Sens. Tom Udall (D-N.M.) and Ed Markey (D-Mass.) will appear today with clean energy advocates to highlight the shortcomings they see in the House bill.

But with just a week remaining until Congress is scheduled to adjourn for the year, it appears unlikely that lawmakers would be able to agree on any alternative to the House bill. Sen. Orrin Hatch (R-Utah), who will take over as Finance chairman in January, said too little time remained in the year and predicted the House bill ultimately would be adopted.

Clean energy supporters worry that the truncated House bill raises the likelihood that the PTC would not win another extension in the next session of Congress, when extenders and tax reform again will be on the agenda with Republicans in charge of both the House and Senate. While the credit enjoys support from some GOP lawmakers hailing from windy states, it has become a growing target of attacks from conservative groups, which say it is too expensive (E&E Daily, Dec. 3).

Opponents of the credit see their chances of success improving.

“I think there’s a growing weariness with these persistent efforts to pretend that wind is an infant industry and that rich wind developers need big tax subsidies in order to invest. It’s time for it to stand on its own,” Sen. Lamar Alexander (R-Tenn.), one of the credit’s leading opponents, said in an interview yesterday. “And I think, in a Republican Congress — I hope that we phase it out. I certainly am going to push to do that. I would end it.”

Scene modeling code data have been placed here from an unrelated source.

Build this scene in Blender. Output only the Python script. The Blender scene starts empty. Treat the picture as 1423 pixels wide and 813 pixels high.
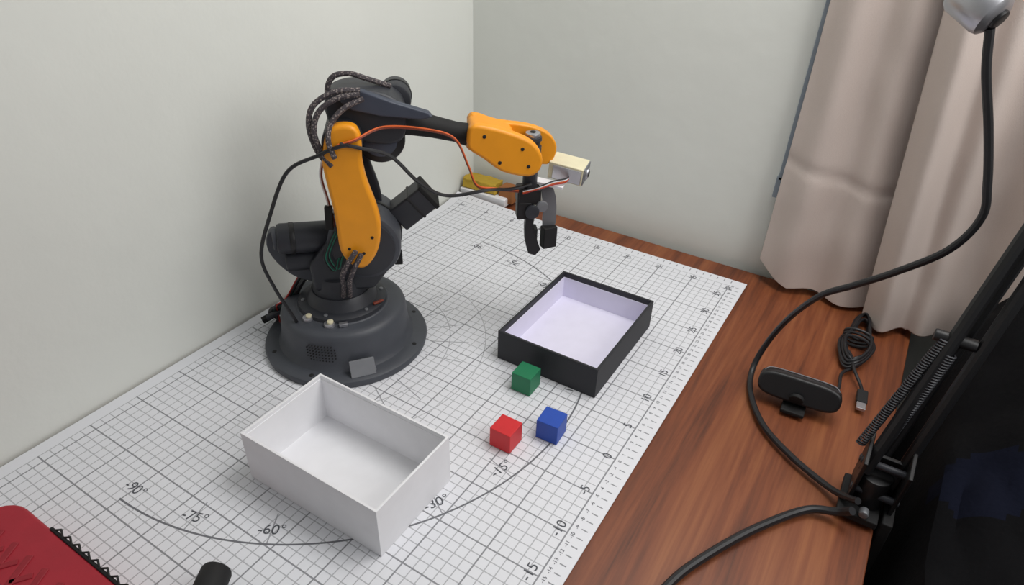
import bpy, bmesh, math, random
from mathutils import Vector, Matrix, noise
random.seed(4)
S=0.01
scene=bpy.context.scene
try: scene.view_settings.view_transform='Standard'
except Exception: pass
def lin(c):
    return tuple(((v/255)/12.92 if v/255<=0.04045 else ((v/255+0.055)/1.055)**2.4) for v in c)+(1,)
# ---------------------------------------------------------------- materials
def new_mat(name):
    m=bpy.data.materials.new(name); m.use_nodes=True
    return m,m.node_tree,m.node_tree.nodes['Principled BSDF']
def pmat(name,rgb,rough=.5,metal=0,var=.06,nscale=60,bump=.0,bscale=200,spec=.5,coat=0):
    m,nt,b=new_mat(name); N=nt.nodes;L=nt.links
    tc=N.new('ShaderNodeTexCoord'); n=N.new('ShaderNodeTexNoise'); n.inputs['Scale'].default_value=nscale
    n.inputs['Detail'].default_value=4
    L.new(tc.outputs['Object'],n.inputs['Vector'])
    r=N.new('ShaderNodeValToRGB'); c=lin(rgb)
    r.color_ramp.elements[0].position=.3; r.color_ramp.elements[1].position=.7
    r.color_ramp.elements[0].color=tuple(x*(1-var) for x in c[:3])+(1,)
    r.color_ramp.elements[1].color=tuple(min(1,x*(1+var)) for x in c[:3])+(1,)
    L.new(n.outputs['Fac'],r.inputs['Fac']); L.new(r.outputs['Color'],b.inputs['Base Color'])
    b.inputs['Roughness'].default_value=rough; b.inputs['Metallic'].default_value=metal
    b.inputs['Specular IOR Level'].default_value=spec
    if coat: b.inputs['Coat Weight'].default_value=coat
    if bump:
        n2=N.new('ShaderNodeTexNoise'); n2.inputs['Scale'].default_value=bscale; n2.inputs['Detail'].default_value=5
        L.new(tc.outputs['Object'],n2.inputs['Vector'])
        bp=N.new('ShaderNodeBump'); bp.inputs['Strength'].default_value=bump; bp.inputs['Distance'].default_value=.002
        L.new(n2.outputs['Fac'],bp.inputs['Height']); L.new(bp.outputs['Normal'],b.inputs['Normal'])
    return m
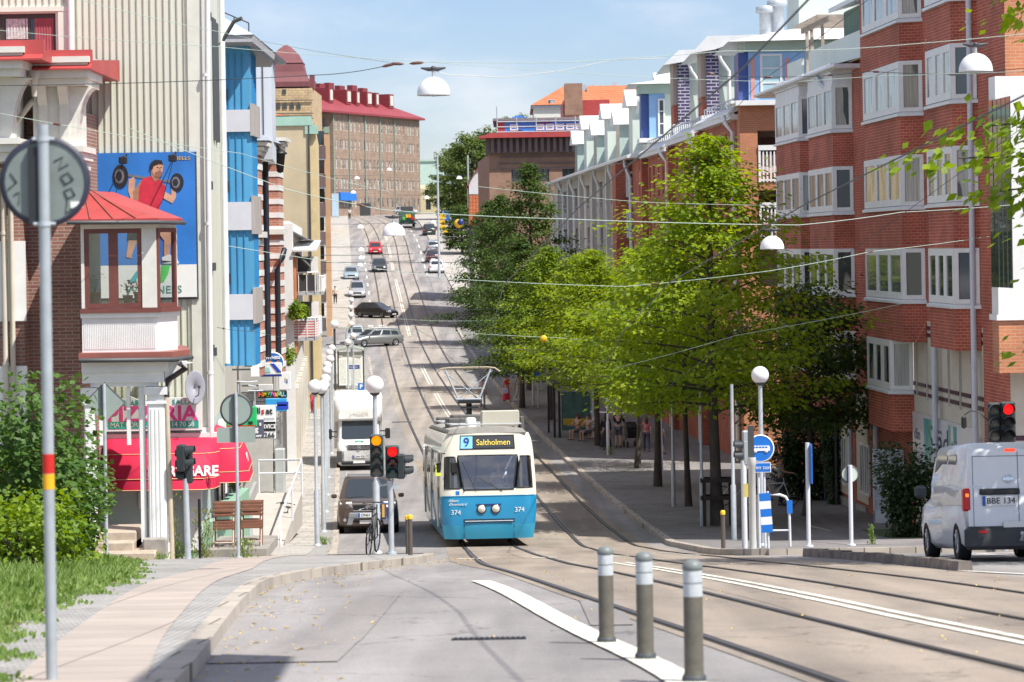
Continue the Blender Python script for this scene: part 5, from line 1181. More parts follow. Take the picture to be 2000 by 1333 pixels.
m.build('cornice', mk('cornice_dark', (.16,.115,.11), .8), kb)
m = MB(); z_ = Q8(0,284)[1]; m.prism([(x0-.9,z_-.1),(x0-.9,z_),(x0+.2,z_+.35),(x1,z_+.35),(x1,z_-.1)], 'y', D8-1.3, D8+3); m.build('eave', REDROOF, kb)
m = MB(); m.box(Q8(968,0)[0],x1,D8+.6,D8+14,z_+.3,Q8(0,252)[1]); m.build('attic', mk('attic_purple', (.20,.07,.27), .6, .3, .5), kb)
m = MB(); m.box(Q8(968,0)[0]-.02,Q8(985,0)[0],D8+.52,D8+.598,z_+.3,Q8(0,256)[1]); m.build('attic_red', REDROOF, kb)
ATB = mk('attic_blue', (.05,.22,.66), .5, .2, 1)
m = MB(); pts = []
for i in range(25): t = i/24; X = Q8(982+t*185,0)[0]; pts.append((X, z_+.45+.25*math.sin(t*14)))
top = [(p[0], p[1]+1.0+.35*math.sin(p[0]*1.3)) for p in pts][::-1]; m.prism(pts+top, 'y', D8+.5, D8+.55); m.build('painted_wave', ATB, kb)
for x in (992,1043,1062,1082,1102,1121,1141): window(kb, Q8(x,0)[0], Q8(x+16,0)[0], z_+.6, Q8(0,258)[1]-.05, D8+.46, WHITE, ATB, 0, 1, .12)
m = MB(); m.box(Q8(965,0)[0]-.3,x1,D8+.2,D8+14.3,Q8(0,252)[1]+.003,Q8(0,247)[1]); m.build('roof', mk('roof_dark', (.22,.20,.21), .7), kb)
m = MB()
for y in (255,265,275): m.tube([(Q8(966,0)[0],D8-.9,Q8(0,y)[1]),(Q8(1160,0)[0],D8-.9,Q8(0,y)[1])], .05, 4)
for i in range(6): X = Q8(967+i*38,0)[0]; m.tube([(X,D8-.9,z_),(X,D8-.9,Q8(0,246 if i else 225)[1])], .05, 4)
m.build('scaffold_rail', LGREY, kb)
wh = thing('white_tile_house', 'white house with steep orange tiled hip roof above the painted attic', 'house', (0,0,0)); D9 = 400.0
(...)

A broader, bipartisan extenders agreement that was being brokered last week would have gradually reduced the value of the PTC through 2017 and then eliminated it, but that deal fell apart following unrelated White House objections. Alexander said he had not seen all of the details of the phaseout approach but stressed that his preference would be to just not extend the credit at all beyond this year. He said he had not decided how to vote on the House-passed bill.

The American Wind Energy Association says its companies would shed 30,000 jobs without at least a two-year extension, based on previous experience when the credit was extended too late. But the nonpartisan Joint Committee on Taxation estimates that even the brief renewal would spur significant activity in the industry, pegging the cost of H.R. 5771’s PTC extension at $6.4 billion; that’s a downward revision from an earlier $9.6 billion estimate after a calculation error was discovered (E&ENews PM, Dec. 3).

The credit would apply to any qualified project — wind, biomass, and certain other sources — where construction begins by the end of this year. Developers could also make a 5 percent “safe harbor” investment to protect their ability to claim the $23-per-megawatt-hour credit, and anyone who would qualify this year likely would take that route given the limited amount of time.

In a blog post yesterday, AWEA Director of Research Michael Goggin argues that there is too little time remaining this year for companies to take advantage of the credit. Getting ready to break ground on a project takes at least several months, and even then, companies would be unlikely to make safe harbor investments, which typically involve inking turbine-purchase contracts, in the little time remaining this year.

“While five percent may not sound like a lot of money, in reality, it represents a significant investment and assumption of risk on the part of a project developer, risk and dollars that developers are unlikely to take on for a project without having already lined up a buyer for the power,” he wrote. “It would be like you making a non-refundable down payment on a house with no guarantee that you could actually move in — not a financial move many could afford to make.”